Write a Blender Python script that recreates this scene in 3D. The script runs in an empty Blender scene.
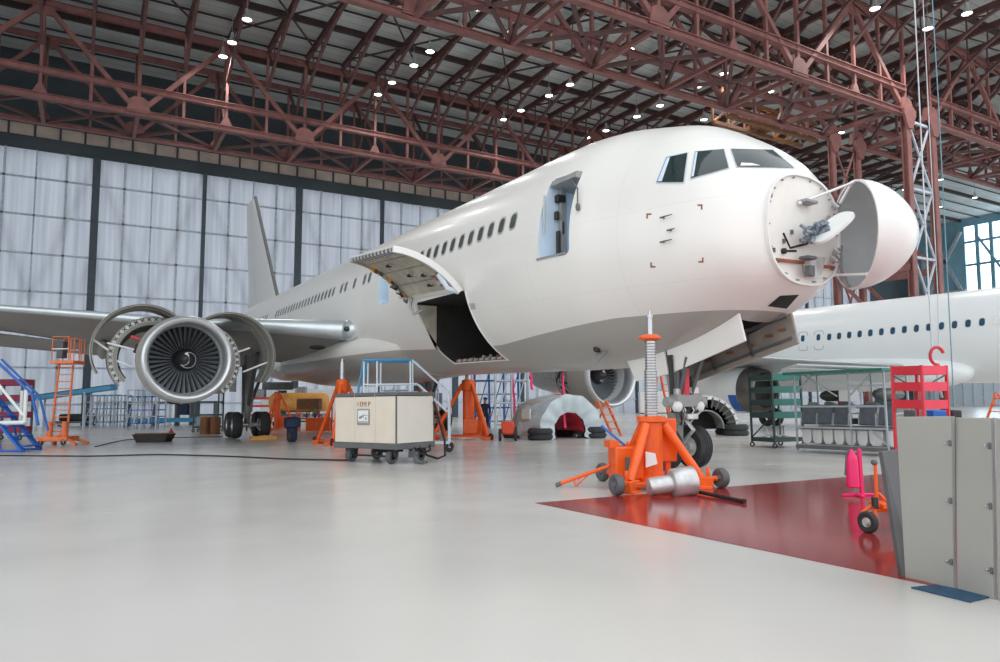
import bpy, bmesh, math, random
import numpy as np
from mathutils import Vector, Matrix, Euler
from mathutils.bvhtree import BVHTree
random.seed(7)
scn = bpy.context.scene
COL = scn.collection
R = math.radians
# ------------------------------------------------------------------ camera
FPX, PITCH, YAW, EYE = 700.0, R(4.7), R(30.5), 1.7
FW = Vector((math.sin(YAW)*math.cos(PITCH), math.cos(YAW)*math.cos(PITCH), math.sin(PITCH)))
RT = Vector((math.cos(YAW), -math.sin(YAW), 0))
UP = RT.cross(FW)
EYEP = Vector((0, 0, EYE))
cam = bpy.data.cameras.new('camera')
cam.sensor_width = 36; cam.lens = 36*FPX/1000; cam.clip_end = 500
camo = bpy.data.objects.new('camera', cam); COL.objects.link(camo)
camo.location = EYEP
camo.rotation_euler = (math.pi/2+PITCH, 0, -YAW)
scn.camera = camo

SL = 0.0254
def fz(y): return 0.283 - SL*y                       # the hangar floor falls gently towards the doors
def pray(px, py): return FW + RT*((px-500)/FPX) + UP*((331-py)/FPX)
def at(px, py, x=None, y=None, z=None):
    r = pray(px, py)
    if x is not None: t = x/r.x
    elif y is not None: t = y/r.y
    else: t = (z-EYE)/r.z
    return EYEP + r*t
def fl(px, py):
    r = pray(px, py)
    return EYEP + r*((0.283-EYE)/(r.z+SL*r.y))
def fy(px, y):                                        # floor point at depth y seen at column px
    r = pray(px, 425); return Vector((r.x/r.y*y, y, fz(y)))
def V(*a): return Vector(a)
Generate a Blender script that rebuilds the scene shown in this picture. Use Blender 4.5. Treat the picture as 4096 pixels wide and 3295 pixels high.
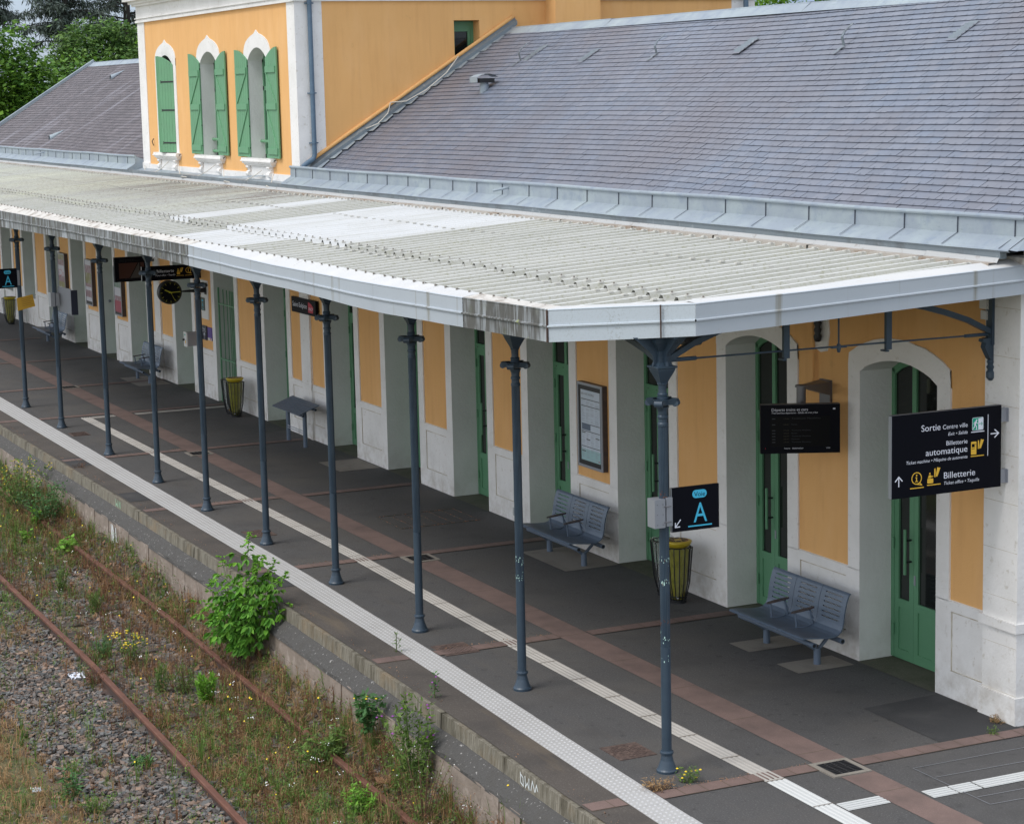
-----
Task: Would you return the data exactly as written, without the pictures?

The reply:
Write a Blender Python script that recreates this scene in 3D. The script runs in an empty Blender scene.
import bpy, bmesh, math, random
import numpy as np
from mathutils import Vector, Matrix, Euler
from mathutils.bvhtree import BVHTree
random.seed(7)
scn = bpy.context.scene
COL = scn.collection
R = math.radians
# ------------------------------------------------------------------ camera
FPX, PITCH, YAW, EYE = 700.0, R(4.7), R(30.5), 1.7
FW = Vector((math.sin(YAW)*math.cos(PITCH), math.cos(YAW)*math.cos(PITCH), math.sin(PITCH)))
RT = Vector((math.cos(YAW), -math.sin(YAW), 0))
UP = RT.cross(FW)
EYEP = Vector((0, 0, EYE))
cam = bpy.data.cameras.new('camera')
cam.sensor_width = 36; cam.lens = 36*FPX/1000; cam.clip_end = 500
camo = bpy.data.objects.new('camera', cam); COL.objects.link(camo)
camo.location = EYEP
camo.rotation_euler = (math.pi/2+PITCH, 0, -YAW)
scn.camera = camo

SL = 0.0254
def fz(y): return 0.283 - SL*y                       # the hangar floor falls gently towards the doors
def pray(px, py): return FW + RT*((px-500)/FPX) + UP*((331-py)/FPX)
def at(px, py, x=None, y=None, z=None):
    r = pray(px, py)
    if x is not None: t = x/r.x
    elif y is not None: t = y/r.y
    else: t = (z-EYE)/r.z
    return EYEP + r*t
def fl(px, py):
    r = pray(px, py)
    return EYEP + r*((0.283-EYE)/(r.z+SL*r.y))
def fy(px, y):                                        # floor point at depth y seen at column px
    r = pray(px, 425); return Vector((r.x/r.y*y, y, fz(y)))
def V(*a): return Vector(a)
Generate a Blender script that rebuilds the scene shown in this picture. Use Blender 4.5. Treat the picture as 4096 pixels wide and 3295 pixels high.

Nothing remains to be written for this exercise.